Cato Institute, $24.95, 342 pages
Fifty years ago, the U.S. Supreme Court decided the landmark Brown v. Board of Education case and stopped segregated schools cold. Or did it?
Yes, the court ruled: "Separate educational facilities are inherently unequal." But the editors of this volume -- David Salisbury is head of educational studies at the Cato Institute, and Casey Lartigue is a research executive at the Fight for Children organization -- as well as their contributors (whose papers at a 2003 Cato educational conference are reprinted here) see unintended consequences from Brown v. Board.

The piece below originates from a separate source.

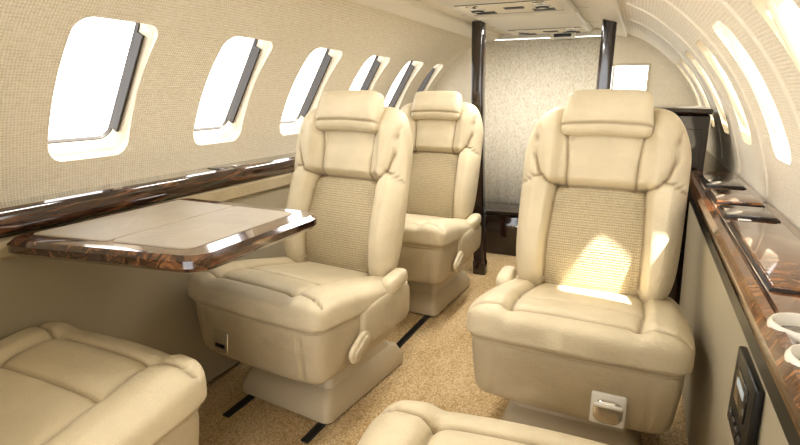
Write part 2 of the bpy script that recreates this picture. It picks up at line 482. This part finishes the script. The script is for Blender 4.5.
rbox('cup_hatch',(0.075,0.16,0.006),(-1.505,1.62,ZL+0.003),M_DARKW,0.003,ll)
rbox('hatch_latch',(0.03,0.02,0.008),(-1.47,1.62,ZL+0.008),M_CHROME,0.002,ll)
rbox('side_hatch',(0.075,0.16,0.006),(-1.505,0.66,ZL+0.003),M_DARKW,0.003,ll)
rl=empty('side_ledge',(0,0,0))
wr=extrude_profile('wood_top',ledge_profile(1,XR_IN,0.368,ZR),Y0,2.50,M_WOODR,rl,ny=1)
cups=[(0.232,0.825),(0.232,0.720)]
cutters=[]
for x,y in cups:
    bpy.ops.mesh.primitive_cylinder_add(radius=0.036,depth=0.2,location=(x,y,ZR),vertices=40); cutters.append(bpy.context.object)
wr.parent=None
apply_bool(wr,cutters); wr.parent=rl
extrude_profile('lower_roll',[(0.368,0.750),(0.214,0.750),(0.204,0.742),(0.204,0.700),(0.218,0.690),(0.368,0.690)],Y0,2.5,M_BLACK,rl)
for i,(x,y) in enumerate(cups):
    lathe('cup_holder_%d'%i,[(0.0,-0.046),(0.028,-0.046),(0.032,-0.04),(0.034,-0.005),(0.036,0.008),(0.039,0.011),(0.041,0.011),(0.044,0.007),(0.044,0.0)],M_WHITE,rl,(x,y,ZR+0.002))
    lathe('holder_liner_%d'%i,[(0.0,-0.0445),(0.027,-0.0445),(0.0315,-0.039),(0.0335,-0.006)],M_CHROME,rl,(x,y,ZR+0.002))
def hatch(nm,y,l,mat,w=0.115,x=0.283):
    rbox(nm+'_gap',(w+0.010,l+0.012,0.004),(x,y,ZR+0.001),M_BLACK,0.001,rl)
    rbox(nm,(w,l,0.010),(x,y,ZR+0.004),mat,0.004,rl)
hatch('folded_table_lid',1.25,0.50,M_WOODR)
hatch('ashtray_lid',1.64,0.14,M_DARKW)
hatch('magazine_lid',1.88,0.22,M_WOODR)
hatch('aft_lid',2.2,0.24,M_DARKW)
rbox('lid_latch',(0.03,0.02,0.006),(0.262,1.535,ZR+0.004),M_CHROME,0.002,rl)
def sidepanel(name,side,x_top,x_bot,y0,y1):
    pts=[(x_top,0.715),(x_top+side*0.03,0.715),(x_bot+side*0.03,0.02),(x_bot,0.02),(x_bot,0.06),(x_top,0.68)]
    return extrude_profile(name,pts,y0,y1,M_LOWER)
sidepanel('trim_3',-1,-1.46,-1.44,Y0,3.8)
sidepanel('trim_4',1,0.218,0.24,Y0,2.50)
cpn=empty('seat_control_panel',(0.212,0.98,0.59))
rbox('bezel',(0.014,0.17,0.15),(0,0,0),M_BLACK,0.004,cpn)
rbox('screen',(0.004,0.095,0.06),(-0.0075,0.0,0.02),M_SCREEN,0.001,cpn)
rbox('screen_text',(0.002,0.06,0.014),(-0.0098,0.0,0.03),M_LABEL,0.0005,cpn)
for k in range(4): rbox('button_%d'%k,(0.006,0.018,0.014),(-0.008,-0.045+0.03*k,-0.045),M_GASK,0.002,cpn)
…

They say inequality rages on 50 years later. For instance, 45 percent of black and 47 percent of Hispanic students drop out of public high schools (compared with 24 percent of whites).
Only 5 percent of black and 10 percent of Hispanic fourth-graders reach the math proficiency level set by the National AssessmentofEducational Progress (compared with 33 percent of whites).
Say the editors in the preface: "Minority children living in America's inner cities suffer disproportionately from a failing education system." They cite a 2003 report by the National Center for Educational Statistics, which shows that performance gaps between black and white students aged 13 to 17 have widened in the last decade.
Yes, reading this impressive book I see minority students falling behind in our public schools, but white students do little better. I think that Mr. Lartigue puts his finger on the cause, saying that public education, despite many "reforms," gets ever bureaucratized -- treated as a government monopoly, resistant to change.